Without naming names, the bill has a clear reference to the illegal access to voter data by Mesa County Clerk and Recorder Tina Peters, as well as recent revelation of irregularities in handing voter data in Weld County during the 2020 election.

Lori Mitchell stands next to her, “fancy machine,” which scans ballots and organizes them into batches. Courtesy of Ark Valley Voice

The Colorado Election Security Act would also assist in securing Colorado’s gold standard elections by improving training for clerks and election workers, and penalizing anyone who interferes with or obstructs the notification of a potential violation, or retaliates against someone providing notice.

“In Chaffee County, I and three others on my staff are Colorado-certified election officials,” explained Mitchell. “The bill also increases basic security measures and helps clerks pay for it. The bill boosts safeguards from those who seek to do harm from within. I think the President of the Clerk’s Association and Pueblo County Clerk Bo Ortiz said it best, ‘What happened in Mesa County was a breach of public trust. A low- [level] information official was targeted by grifters and bad actors.’ What happened in Mesa County is why we need to pass this bill.”

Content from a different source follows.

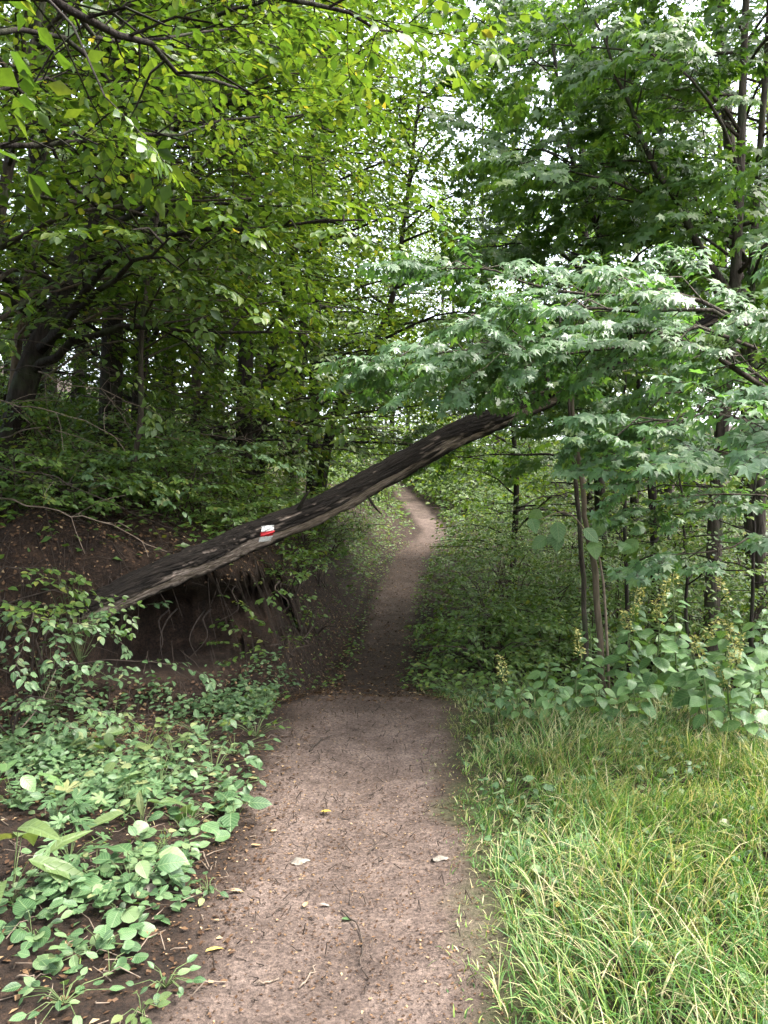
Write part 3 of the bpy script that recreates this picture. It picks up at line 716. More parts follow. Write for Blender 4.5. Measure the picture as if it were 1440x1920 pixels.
pl.limb([s0, at(1400, 790, 4.8), at(1280, 790, 4.8), at(1170, 800, 4.9)], .016, .004, **kw)
pl.limb([s0 + [0, 0, .1], at(1420, 700, 5.4), at(1300, 720, 5.8), at(1160, 760, 6.2)], .016, .004, **kw)
pl.limb([s0 + [0, 0, -.2], at(1450, 860, 4.5), at(1370, 850, 4.3), at(1300, 850, 4.2)], .013, .003, **kw)
pl.limb([s0 + [0, 0, -.5], at(1440, 1010, 4.9), at(1360, 1030, 4.8), at(1270, 1040, 4.7)], .012, .003, every=.26, sec=.4, spray=.9, droop=.2, flat=.18, start=.2)
pl.limb([s0 + [0, 0, -.3], at(1440, 930, 5.6), at(1330, 930, 6.0), at(1200, 950, 6.4)], .012, .003, every=.26, sec=.4, spray=.9, droop=.2, flat=.18, start=.2)
finish(pl, 'young_maple_tree', 'young maple reaching in from the right edge with broad layers of pale lobed leaves', 'tree', b, M_BARK, M_MAPLE, 'maple', 'maple', singles=300,
       scale=.95, face=(-.15, -.65, .55), fb=.42)

def maple(label, imgs, r, limbs, n, ln, z0, lk='lobed', bark=M_BARK, scale=1.0, top=None, toward=(-1, -.4), bias=.6, keep=1.0, singles=0, name='maple_tree', every=.2, sec=.8, spray=1.25):
    pl = Plant(); pts = [at(*p) for p in imgs]; b = pts[0].copy(); b[2] = float(height(b[0], b[1], False)) - .1
    pts = [b] + pts[1:]
    if top is not None: pts.append(pts[-1] + np.array(top))
    tr = spline(pts, 24); tube(pl.wood, tr, np.interp(np.linspace(0, 1, 24), [0, .05, 1], [r * 1.4, r, r * .35]), 10, .15)
    for lb, lr_ in limbs: pl.limb([at(*p) for p in lb], lr_, .006, every=every, sec=sec, spray=spray, start=.35)
    tr = tr[np.argsort(tr[:, 2])]
    pl.auto(tr, n, z0, ln, r * .35, toward, bias, every=every, sec=sec, spray=spray)
    return finish(pl, name, label, 'tree', b, bark, M_MAPLE2, 'maple', lk, None, singles, scale=scale, keep=keep, face=(-.15, -.6, .4), fb=.35, twigs=False)

maple('tall twin maple trunk near the right edge, the thicker left stem', [(1330, 1180, 8.0), (1345, 900, 8.0), (1372, 620, 8.0), (1385, 380, 8.0), (1395, 100, 8.1)], .08,
      [([(1375, 560, 8.0), (1300, 440, 7.9), (1215, 280, 7.8), (1150, 130, 7.7), (1080, -40, 7.6)], .05)], 24, 3.0, 2.6, top=(.1, 0, 2.5), singles=200)
maple('tall twin maple trunk near the right edge, the thinner right stem', [(1425, 1150, 8.4), (1425, 900, 8.4), (1408, 600, 8.4), (1418, 380, 8.4), (1440, 60, 8.4)], .06,
      [([(1420, 520, 8.4), (1310, 380, 9), (1180, 260, 9.6), (1050, 180, 10.2)], .035)], 22, 2.8, 2.6, top=(.1, 0, 2.5), bark=M_BARK)
maple('small maple with dark stem behind the thin pale saplings on the right', [(1230, 1190, 9.5), (1225, 950, 9.5), (1190, 700, 9.6), (1120, 430, 9.8), (1060, 250, 10)], .06,
      [([(1190, 640, 9.6), (1060, 480, 9.6), (960, 460, 9.7), (880, 468, 9.8)], .03)], 20, 2.4, 2.2, top=(-.2, 0, 1.5), bark=M_BARKD)
maple('maple standing further back to the right of the sky gap', [(1130, 1100, 13), (1120, 800, 13), (1100, 500, 13), (1090, 200, 13)], .10, [], 22, 3.0, 2.0, top=(0, 0, 3), bark=M_BARKD, scale=1.4, every=.3)
maple('maple filling the upper right corner with dense leaves', [(1420, 1100, 11), (1400, 700, 11), (1370, 300, 11), (1350, 0, 11)], .12, [], 24, 3.2, 2.4, top=(0, 0, 2.5), scale=1.4, every=.27)

# thin saplings in front of the thicket
def sapling(label, imgs, r, n, ln, z0, kind='horn', leafkind='ovate', mat=M_BUSH, bark=M_BARKL, spray=.8, keep=1.0, singles=60):
    pl = Plant(); pts = [at(*p) for p in imgs]; b = pts[0].copy(); b[2] = float(height(b[0], b[1], False)) - .06; pts = [b] + pts[1:]
    tr = spline(pts, 20); tr[1:-1] += rng.normal(0, .006, (18, 3)); tube(pl.wood, tr, np.linspace(r, r * .4, 20), 8, .15)
    tr = tr[np.argsort(tr[:, 2])]
    pl.auto(tr, n, z0, ln, r * .4, (0, -1), .3, every=.3, sec=.3, spray=spray)
    return finish(pl, 'sapling', label, 'sapling', b, bark, mat, kind, leafkind, None, singles, keep=keep, face=(0, -.8, .4), fb=.4)
sapling('thin pale sapling stem bending up beside the thicket, split near the ground', [(1135, 1180, 6.4), (1115, 1080, 6.4), (1098, 980, 6.4), (1085, 860, 6.4), (1072, 760, 6.5), (1075, 600, 6.6)], .030, 5, .8, 2.4)
sapling('thin dark sapling stem close behind the pale split one', [(1100, 1180, 6.8), (1092, 1050, 6.8), (1080, 900, 6.8), (1068, 790, 6.8), (1050, 560, 7)], .026, 4, .8, 2.6, bark=M_BARK)
sapling('leafy sapling between the split sapling and the twin trunks', [(1180, 1190, 7.2), (1172, 1000, 7.2), (1165, 820, 7.3), (1175, 680, 7.4)], .022, 9, 1.0, .9, bark=M_BARKD)
sapling('sapling with low leafy twigs near the twin trunks', [(1290, 1200, 6.8), (1284, 1020, 6.8), (1275, 880, 6.9)], .018, 8, .9, .8, bark=M_BARKD)
sapling('dark sapling near the right edge behind the flowering herbs', [(1405, 1190, 6.6), (1412, 1000, 6.6), (1425, 800, 6.6)], .02, 8, .9, .8, bark=M_BARKD)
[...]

The bill also prohibits accessing electronic equipment or a reporting system without authorization, makes knowingly publishing passwords or other confidential information a class 5 felony, and directs the District and Supreme Courts to expedite scheduling and issuance of final rulings of any orders in connection with a violation of election code.

The Colorado Election Security Act will receive a hearing in the State, Veterans, and Military Affairs Committee today, Tuesday, March 15.